Given problem
Extract each line of the data below exactly as written.

Provided material
──────

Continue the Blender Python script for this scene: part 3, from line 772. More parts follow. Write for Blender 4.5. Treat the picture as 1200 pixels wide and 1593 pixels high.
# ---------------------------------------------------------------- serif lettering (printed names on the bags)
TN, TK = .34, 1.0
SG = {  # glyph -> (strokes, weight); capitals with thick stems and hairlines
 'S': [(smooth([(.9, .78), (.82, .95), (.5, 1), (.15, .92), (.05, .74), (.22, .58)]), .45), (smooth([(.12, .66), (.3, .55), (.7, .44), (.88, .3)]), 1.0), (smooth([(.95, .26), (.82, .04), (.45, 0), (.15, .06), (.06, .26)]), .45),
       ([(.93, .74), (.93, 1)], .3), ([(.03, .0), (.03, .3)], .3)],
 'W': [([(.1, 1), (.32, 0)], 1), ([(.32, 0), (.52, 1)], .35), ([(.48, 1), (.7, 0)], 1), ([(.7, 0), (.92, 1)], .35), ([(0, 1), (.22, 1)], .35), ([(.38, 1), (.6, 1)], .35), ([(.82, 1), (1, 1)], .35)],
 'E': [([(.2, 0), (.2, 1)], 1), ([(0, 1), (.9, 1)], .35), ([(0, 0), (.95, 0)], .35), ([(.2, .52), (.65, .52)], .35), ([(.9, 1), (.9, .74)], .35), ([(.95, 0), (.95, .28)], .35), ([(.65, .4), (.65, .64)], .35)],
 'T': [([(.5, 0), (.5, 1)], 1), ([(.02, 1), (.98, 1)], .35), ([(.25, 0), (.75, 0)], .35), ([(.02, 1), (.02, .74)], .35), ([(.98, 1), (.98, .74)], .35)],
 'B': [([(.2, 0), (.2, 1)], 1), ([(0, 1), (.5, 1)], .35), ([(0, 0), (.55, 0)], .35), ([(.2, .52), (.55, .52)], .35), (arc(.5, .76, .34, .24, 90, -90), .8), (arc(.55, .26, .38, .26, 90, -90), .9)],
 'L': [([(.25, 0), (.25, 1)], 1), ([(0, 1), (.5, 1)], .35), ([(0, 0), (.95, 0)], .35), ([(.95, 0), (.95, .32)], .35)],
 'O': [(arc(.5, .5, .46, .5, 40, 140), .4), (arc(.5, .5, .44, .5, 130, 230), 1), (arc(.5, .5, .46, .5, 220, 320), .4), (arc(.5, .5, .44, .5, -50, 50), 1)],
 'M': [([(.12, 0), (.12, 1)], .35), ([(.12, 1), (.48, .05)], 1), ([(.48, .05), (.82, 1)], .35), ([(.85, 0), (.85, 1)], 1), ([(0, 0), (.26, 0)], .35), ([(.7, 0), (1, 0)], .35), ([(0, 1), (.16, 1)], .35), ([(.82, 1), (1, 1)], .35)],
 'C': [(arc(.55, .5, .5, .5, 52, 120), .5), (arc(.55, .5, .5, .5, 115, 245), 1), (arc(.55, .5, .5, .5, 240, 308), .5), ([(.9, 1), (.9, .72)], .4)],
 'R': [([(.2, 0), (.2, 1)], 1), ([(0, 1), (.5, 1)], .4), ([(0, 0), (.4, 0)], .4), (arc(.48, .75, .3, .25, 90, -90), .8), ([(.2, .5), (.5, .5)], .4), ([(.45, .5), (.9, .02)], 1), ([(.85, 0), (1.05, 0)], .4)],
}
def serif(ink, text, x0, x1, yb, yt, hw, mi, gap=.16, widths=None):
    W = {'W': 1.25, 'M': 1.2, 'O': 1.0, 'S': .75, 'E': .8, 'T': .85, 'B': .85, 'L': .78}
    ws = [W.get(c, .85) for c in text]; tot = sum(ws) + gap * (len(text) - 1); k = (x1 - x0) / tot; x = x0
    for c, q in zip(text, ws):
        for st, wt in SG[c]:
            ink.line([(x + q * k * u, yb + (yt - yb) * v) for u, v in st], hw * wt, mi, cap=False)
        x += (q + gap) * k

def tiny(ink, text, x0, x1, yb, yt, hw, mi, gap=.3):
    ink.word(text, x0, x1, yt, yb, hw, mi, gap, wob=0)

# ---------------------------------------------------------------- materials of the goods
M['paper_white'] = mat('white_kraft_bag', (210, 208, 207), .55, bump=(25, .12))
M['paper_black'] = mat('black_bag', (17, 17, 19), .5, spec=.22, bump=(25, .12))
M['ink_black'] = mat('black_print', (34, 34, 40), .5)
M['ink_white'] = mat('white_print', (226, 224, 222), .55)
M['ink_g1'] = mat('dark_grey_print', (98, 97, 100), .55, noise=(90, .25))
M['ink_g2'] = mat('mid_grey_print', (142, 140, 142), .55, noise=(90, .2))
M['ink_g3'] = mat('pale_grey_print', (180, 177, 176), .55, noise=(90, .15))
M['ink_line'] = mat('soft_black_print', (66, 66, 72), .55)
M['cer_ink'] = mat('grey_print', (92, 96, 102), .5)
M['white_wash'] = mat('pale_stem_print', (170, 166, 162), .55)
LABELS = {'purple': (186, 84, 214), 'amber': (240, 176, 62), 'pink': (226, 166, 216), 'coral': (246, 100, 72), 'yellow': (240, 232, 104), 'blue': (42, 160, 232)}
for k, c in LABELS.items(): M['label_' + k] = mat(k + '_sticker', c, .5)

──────

Written reply
Continue the Blender Python script for this scene: part 3, from line 772. More parts follow. Write for Blender 4.5. Treat the picture as 1200 pixels wide and 1593 pixels high.
# ---------------------------------------------------------------- serif lettering (printed names on the bags)
TN, TK = .34, 1.0
SG = {  # glyph -> (strokes, weight); capitals with thick stems and hairlines
 'S': [(smooth([(.9, .78), (.82, .95), (.5, 1), (.15, .92), (.05, .74), (.22, .58)]), .45), (smooth([(.12, .66), (.3, .55), (.7, .44), (.88, .3)]), 1.0), (smooth([(.95, .26), (.82, .04), (.45, 0), (.15, .06), (.06, .26)]), .45),
       ([(.93, .74), (.93, 1)], .3), ([(.03, .0), (.03, .3)], .3)],
 'W': [([(.1, 1), (.32, 0)], 1), ([(.32, 0), (.52, 1)], .35), ([(.48, 1), (.7, 0)], 1), ([(.7, 0), (.92, 1)], .35), ([(0, 1), (.22, 1)], .35), ([(.38, 1), (.6, 1)], .35), ([(.82, 1), (1, 1)], .35)],
 'E': [([(.2, 0), (.2, 1)], 1), ([(0, 1), (.9, 1)], .35), ([(0, 0), (.95, 0)], .35), ([(.2, .52), (.65, .52)], .35), ([(.9, 1), (.9, .74)], .35), ([(.95, 0), (.95, .28)], .35), ([(.65, .4), (.65, .64)], .35)],
 'T': [([(.5, 0), (.5, 1)], 1), ([(.02, 1), (.98, 1)], .35), ([(.25, 0), (.75, 0)], .35), ([(.02, 1), (.02, .74)], .35), ([(.98, 1), (.98, .74)], .35)],
 'B': [([(.2, 0), (.2, 1)], 1), ([(0, 1), (.5, 1)], .35), ([(0, 0), (.55, 0)], .35), ([(.2, .52), (.55, .52)], .35), (arc(.5, .76, .34, .24, 90, -90), .8), (arc(.55, .26, .38, .26, 90, -90), .9)],
 'L': [([(.25, 0), (.25, 1)], 1), ([(0, 1), (.5, 1)], .35), ([(0, 0), (.95, 0)], .35), ([(.95, 0), (.95, .32)], .35)],
 'O': [(arc(.5, .5, .46, .5, 40, 140), .4), (arc(.5, .5, .44, .5, 130, 230), 1), (arc(.5, .5, .46, .5, 220, 320), .4), (arc(.5, .5, .44, .5, -50, 50), 1)],
 'M': [([(.12, 0), (.12, 1)], .35), ([(.12, 1), (.48, .05)], 1), ([(.48, .05), (.82, 1)], .35), ([(.85, 0), (.85, 1)], 1), ([(0, 0), (.26, 0)], .35), ([(.7, 0), (1, 0)], .35), ([(0, 1), (.16, 1)], .35), ([(.82, 1), (1, 1)], .35)],
 'C': [(arc(.55, .5, .5, .5, 52, 120), .5), (arc(.55, .5, .5, .5, 115, 245), 1), (arc(.55, .5, .5, .5, 240, 308), .5), ([(.9, 1), (.9, .72)], .4)],
 'R': [([(.2, 0), (.2, 1)], 1), ([(0, 1), (.5, 1)], .4), ([(0, 0), (.4, 0)], .4), (arc(.48, .75, .3, .25, 90, -90), .8), ([(.2, .5), (.5, .5)], .4), ([(.45, .5), (.9, .02)], 1), ([(.85, 0), (1.05, 0)], .4)],
}
def serif(ink, text, x0, x1, yb, yt, hw, mi, gap=.16, widths=None):
    W = {'W': 1.25, 'M': 1.2, 'O': 1.0, 'S': .75, 'E': .8, 'T': .85, 'B': .85, 'L': .78}
    ws = [W.get(c, .85) for c in text]; tot = sum(ws) + gap * (len(text) - 1); k = (x1 - x0) / tot; x = x0
    for c, q in zip(text, ws):
        for st, wt in SG[c]:
            ink.line([(x + q * k * u, yb + (yt - yb) * v) for u, v in st], hw * wt, mi, cap=False)
        x += (q + gap) * k

def tiny(ink, text, x0, x1, yb, yt, hw, mi, gap=.3):
    ink.word(text, x0, x1, yt, yb, hw, mi, gap, wob=0)

# ---------------------------------------------------------------- materials of the goods
M['paper_white'] = mat('white_kraft_bag', (210, 208, 207), .55, bump=(25, .12))
M['paper_black'] = mat('black_bag', (17, 17, 19), .5, spec=.22, bump=(25, .12))
M['ink_black'] = mat('black_print', (34, 34, 40), .5)
M['ink_white'] = mat('white_print', (226, 224, 222), .55)
M['ink_g1'] = mat('dark_grey_print', (98, 97, 100), .55, noise=(90, .25))
M['ink_g2'] = mat('mid_grey_print', (142, 140, 142), .55, noise=(90, .2))
M['ink_g3'] = mat('pale_grey_print', (180, 177, 176), .55, noise=(90, .15))
M['ink_line'] = mat('soft_black_print', (66, 66, 72), .55)
M['cer_ink'] = mat('grey_print', (92, 96, 102), .5)
M['white_wash'] = mat('pale_stem_print', (170, 166, 162), .55)
LABELS = {'purple': (186, 84, 214), 'amber': (240, 176, 62), 'pink': (226, 166, 216), 'coral': (246, 100, 72), 'yellow': (240, 232, 104), 'blue': (42, 160, 232)}
for k, c in LABELS.items(): M['label_' + k] = mat(k + '_sticker', c, .5)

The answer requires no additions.